Trois outils spécifiques seraient utiles pour mettre en oeuvre son dialogue inspiré par une dialectique taoïste : la relationnalité (Qui dit quoi, à qui et pourquoi ? ; quel est le contexte du dialogue ?), la résonance (D’où proviennent les discours alternatifs et que signifient-ils ?) et l’interêtre (Tu es en moi, je suis en toi. Sachant cela, comment puis-je agir éthiquement et avec compassion ?).

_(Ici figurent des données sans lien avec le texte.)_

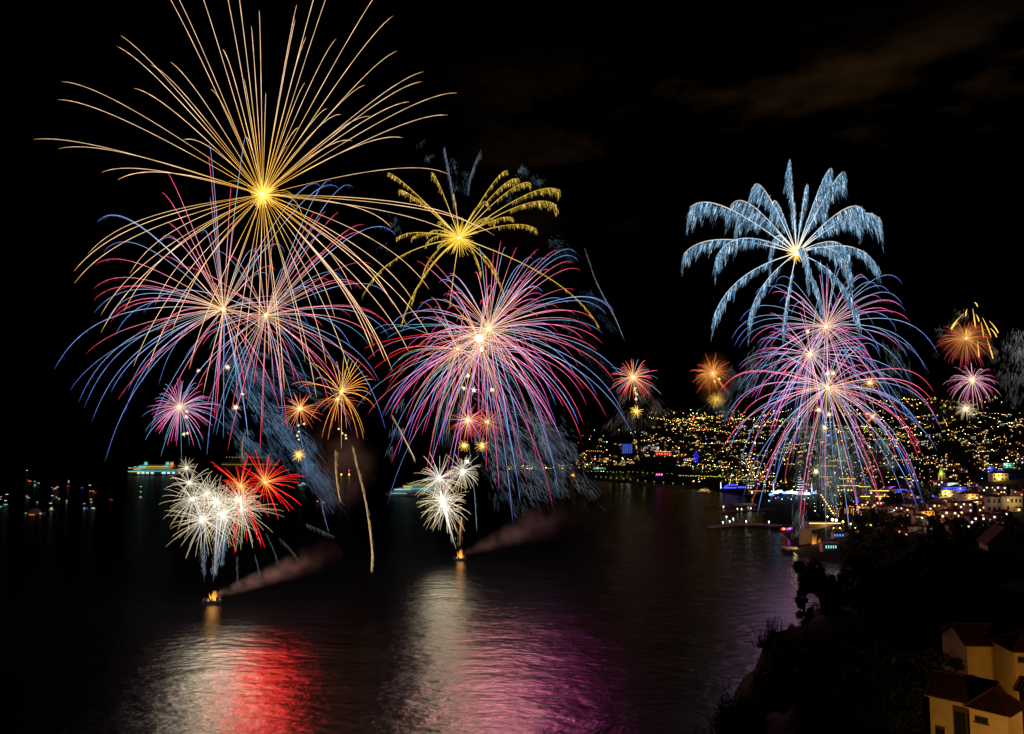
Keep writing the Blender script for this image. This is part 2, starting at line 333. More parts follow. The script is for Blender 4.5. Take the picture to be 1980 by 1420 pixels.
def burst(px, py, Y, rad, sag, sets, label, group=None, w=.75, core_r=5, mul=1.0, k=K, squash=1.0, light=None, hair=0, u0=.02, corecol=(6, 5.2, 3.6), spread=(.7, 1.05), seed=None, shift=(0, 0), core_edge=(2.2, 1.2, .25)):
    """sets: list of (n, stops, radius factor, sag factor)"""
    global rng
    if seed is not None: rng = np.random.default_rng(seed)
    C = at(px, py, Y); m = PX(Y)
    th = empty('firework_burst', C, label, 'firework', group)
    if core_r: core(th, m, core_r, corecol, edge=core_edge)
    for n, stops, rf, sf in sets:
        for d in randdirs(n):
            rr = rad * rf * rng.uniform(*spread) * m
            s = sag * sf * rng.uniform(.75, 1.25) * m
            T = C + d * rr * np.array([1, 1, squash]) + np.array([shift[0] * m, 0, shift[1] * m - s])
            trail(th, C, T, s, stops, w * rng.uniform(.85, 1.15), mul * rng.uniform(.65, 1.25), k=k, hair=hair, u0=u0)
    if light: point_light((light[2] * m if len(light) > 2 and not hasattr(light[2], '__len__') else 0, 0, 0), light[0], (light[3] if len(light) > 3 else rad * .3) * m, light[1], th)  # sideways offset moves the glow off the burst centre to shape its water reflection
    return th, C, m

Y1, Y2, Y3 = 640.0, 870.0, 1080.0

# --- the big golden burst, tips read from the photograph as directions
def golden():
    global rng; rng = np.random.default_rng(3)
    C = at(508, 377, Y1); m = PX(Y1)
    th = empty('firework_burst', C, 'huge golden chrysanthemum burst filling the upper left sky', 'firework', 'large aerial bursts over the bay')
    core(th, m, 7, (8, 7, 5), 60, 5.0, (2.4, 1.3, .2))
    tips = [(233, 69, 40), (226, 90, 45), (118, 158, 57), (112, 193, 50), (64, 270, 45), (113, 288, 52), (196, 334, 50), (228, 348, 55), (291, 126, 50), (329, 120, 40), (259, 171, 45), (407, 173, 50), (352, 272, 50), (430, 95, 55), (486, 50, 25), (501, 20, 60), (472, 153, 15), (305, -40, 40), (318, -50, 45), (372, -60, 30), (432, -40, 30), (455, -55, 30), (574, 9, 40), (571, 37, 30), (618, -40, 25), (650, -55, 30), (745, -35, 35), (592, 72, 50), (590, 160, 40), (578, 247, 35), (514, 179, 12), (760, 31, 50), (768, 99, 52), (819, 139, 48), (816, 158, 50), (884, 180, 58), (792, 197, 45), (866, 223, 52), (779, 267, 48), (706, 165, 48), (650, 75, 45), (716, 225, 45), (681, 273, 45), (660, 222, 50), (633, 210, 40), (474, 266, 40), (868, 338, 62), (956, 456, 66), (930, 445, 70), (756, 440, 60), (905, 470, 60), (584, 416, 60),
            (143, 525, 90), (144, 548, 92), (170, 492, 85), (251, 530, 90), (195, 610, 100), (195, 644, 105), (239, 603, 95), (258, 710, 110), (286, 713, 110), (452, 700, 60), (393, 762, 80), (366, 713, 80), (631, 705, 90), (648, 617, 80), (723, 671, 90), (550, 752, 60), (474, 674, 50), (759, 718, 90), (791, 682, 80), (787, 630, 80), (831, 652, 85), (724, 690, 90), (545, 768, 50), (800, 585, 80), (830, 560, 80), (612, 770, 70), (520, 690, 40), (500, 640, 40), (330, 650, 90), (300, 590, 90), (680, 740, 90), (745, 700, 90), (590, 700, 60), (420, 650, 60), (760, 590, 80), (680, 560, 70)]
    for x, y, s in tips:
        r = math.hypot(x - 508, y - 377 - s * .5); dep = math.sqrt(max(0, 400 ** 2 - r * r)) * m * rng.choice([-1, 1]) * rng.uniform(.5, .9)
        T = at(x, y, Y1 + dep); trail(th, C, T, s * m, GOLD, rng.uniform(.8, 1.0), rng.uniform(.85, 1.15), n=30)
    for i in range(14):
        a = rng.uniform(0, 2 * math.pi); l = rng.uniform(50, 150)
        T = at(508 + math.cos(a) * l * .5, 377 - math.sin(a) * l, Y1 + rng.choice([-1, 1]) * 330 * m); trail(th, C, T, 20 * m, YELL, .6, .8)
    point_light((0, 0, 0), (1, .72, .4), 40, .12, th)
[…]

La portée de ces outils en relations internationales ne coule pas de source. Pour illustrer la portée de la relationnalité, Ling analyse la thèse de la « menace chinoise » à l’ordre mondial. Elle démontre que cette thèse est le produit de relations et de dialogues ancrés dans la pensée des élites sécuritaires américaines parvenues à imposer leur pensée aux élites sécuritaires chinoises. Le contexte plus large permettrait d’autres dialogues, évitant ainsi que la thèse de la menace chinoise devienne une prophétie autovalidante. Ling rappelle que la concrétisation de la volonté hégémonique de la Chine ne dépend pas seulement des élites chinoises, mais d’un contexte plus large comprenant la diaspora chinoise, les pays et populations asiatiques, les théoriciens en relations internationales.
Ling propose la résonance pour sortir la relation Chine–Taïwan–États-Unis de son blocage. À cette fin, elle démontre qu’il y a résonance émotionnelle et normative entre organisations et groupes chinois et taïwanais. À partir de cette résonance peuvent se créer des canaux de solution au problème. De manière similaire, Ling identifie en Chine et en Inde une tradition d’interêtre, ancrée dans la médecine traditionnelle, qui faciliterait, si on la valorisait, le dialogue et l’harmonie entre ces deux géants asiatiques.
L’ouvrage de Ling est à la fois dérangeant et intéressant. Il dérange en ce sens qu’il sort tellement des sentiers battus qu’on peut en venir à douter de sa validité. Il est aussi porteur d’une critique très radicale de l’Occident comme projet et des théories dominantes en relations internationales. C’est justement cette radicalité, qui va au-delà de la déconstruction et propose une nouvelle vision de la théorie et de la pratique des relations internationales, qui suscite l’engouement. On se prend à souhaiter l’atteinte du monde de compassion promis par le dao de Ling !
À l’évidence, cet ouvrage vise à inventer de relations internationales. À ce titre, il est intéressant de le lire à la lumière d’un livre dirigé par Nicolas Guilhot (The Invention of International Relations Theory, 2011) qui nous rappelle que la théorie réaliste aussi a commencé comme une tentative d’« inventer les relations internationales » et qu’elle reposait partiellement sur des fondements normatifs même si l’on a finalement choisi de se draper dans la respectabilité du béhavioralisme, contrairement à ce que Ling propose.